Mais c’est en 1964 que le sort de la communauté fut scellé. Après l’accession de Chypre à l’indépendance (en 1960), les affrontements intercommunautaires se multiplièrent au point que le président chypriote Monseigneur Makarios fut tenté de changer la Constitution. Ankara, craignant une mainmise des Grecs sur l’île brandit la menace, dans un premier temps, d’une intervention militaire à Chypre, utilisant son statut de « garant ». Mais confronté à l’opposition, voire à la menace déguisée des États-Unis à peine sortis de la crise cubaine et de l’assassinat de John F. Kennedy, Ankara dut ravaler sa colère. Elle fut réorientée vers les boucs émissaires habituels : les Grecs d’Istanbul.

C’est alors que leur expulsion est décidée. Le 14 mars, le gouvernement suspend unilatéralement l’accord de 1930 et chasse les douze mille Grecs de citoyenneté hellénique. Dans le but de faire pression sur la Grèce, supposée soutenir les Grecs de Chypre, mais aussi afin de compléter l’anéantissement des Grecs du pays, commencé quarante ans auparavant.

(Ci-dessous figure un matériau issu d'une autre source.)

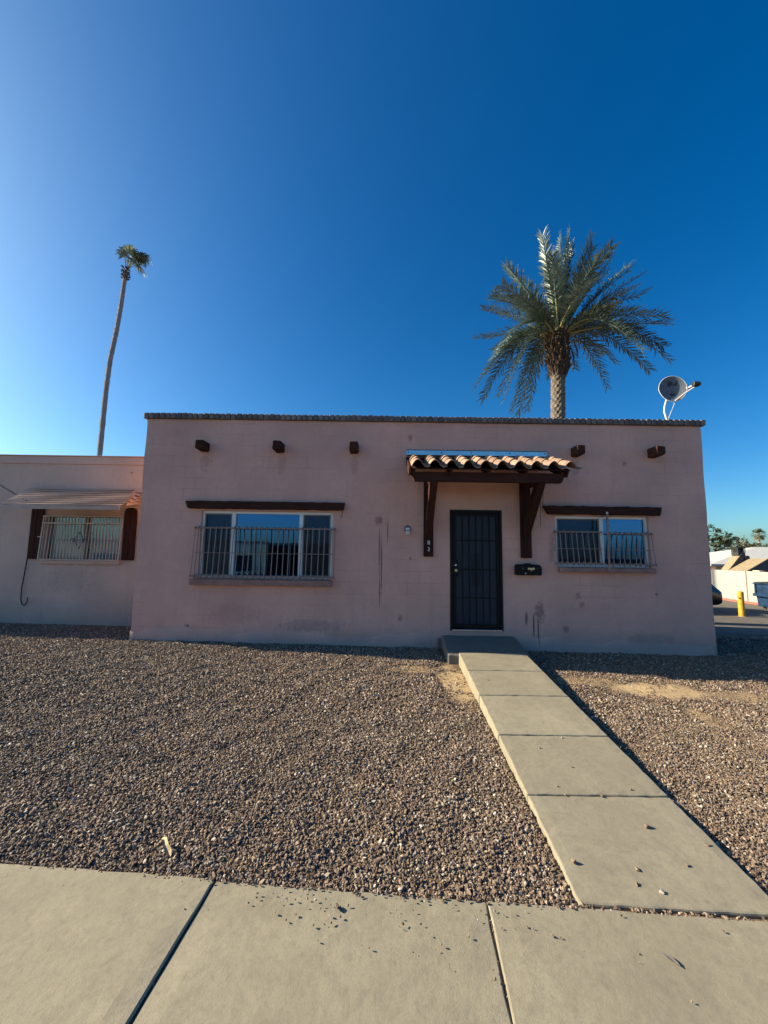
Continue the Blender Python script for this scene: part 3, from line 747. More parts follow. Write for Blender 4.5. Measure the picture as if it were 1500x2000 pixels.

Plusieurs événements sont organisés cette année. L’association Bağımsız Araştırma, Bilgi ve İletişim Derneği (Babil) associée à l’université Bilgi d’Istanbul et à des universitaires a lancé une campagne d’information appelée « 20 dolar, 20 kilo ». Le vernissage d’une exposition aura lieu le 4 mars à Istanbul, tandis qu’un colloque international se déroulera en octobre à l’université Bilgi pour raconter au Turcs cet épisode occulté de l’histoire du pays.

1Samim Akgönül, Les Grecs de Turquie : processus d’extinction d’une minorité de l’âge de l’état-nation à l’âge de la mondialisation, Academia Bruylant, 2004.

2Spyros Yannaras, « Les Déplacés de l’empire », Courrier international, 24 mai 2013.